Question

When 70.4 g of benzamide (C7H7NO) are dissolved in 850. g of a certain mystery liquid X , the freezing point of the solution is 2.7°C lower than the freezing point of pure X. On the other hand, when 70.4 g of ammonium chloride (NH4CI) are dissolved in the same mass of X, the freezing point of the solution is 9.9 °C lower than the freezing point of pure X.

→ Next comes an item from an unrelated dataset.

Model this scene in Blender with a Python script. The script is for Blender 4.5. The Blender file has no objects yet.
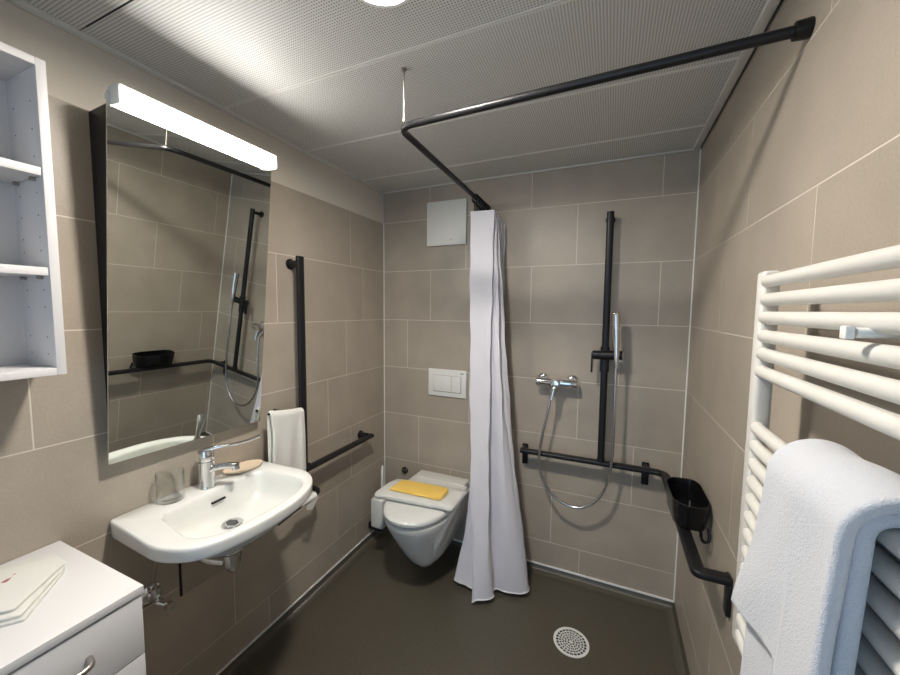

A) Calculate the van't Hoff factor for ammonium chloride in X. Be sure your answer has a unit symbol, if necessary, and round your answer to 2 significant digits.

Answer 1

i=1.62 .

Step-by-step explanation:

Let, i be the Van't Hoff Factor.

Moles of benzamide,=
`(Mass)/(molar\ mass)=(70.4)/(121.14)=0.58\ mol.`

Molality of solution, m=
`(moles  )/(mass\ of\ solvent)=(0.58)/(0.85)=0.68\ molal.`

Now, we know

Depression in freezing point,
`\Delta T=i* K_f* m` .....1

It is given that,

`\Delta T=2.7^o C\\i=1 ( since\ it\ is\ non\ dissociable\ solutes)\\K_f  ( freezing\ constant)\\`

Putting all these values we get,

`K_f=3.949\ C/m.`

Now, moles of ammonium chloride=
`(70.4)/(53.49)=1.316\ mol.`

molality =
`(1.316)/(0.85)=1.54 molal.\\\Delta T=9.9 .`

Putting all these values in eqn 1.

We get,

i=1.62 .

Hence, this is the required solution.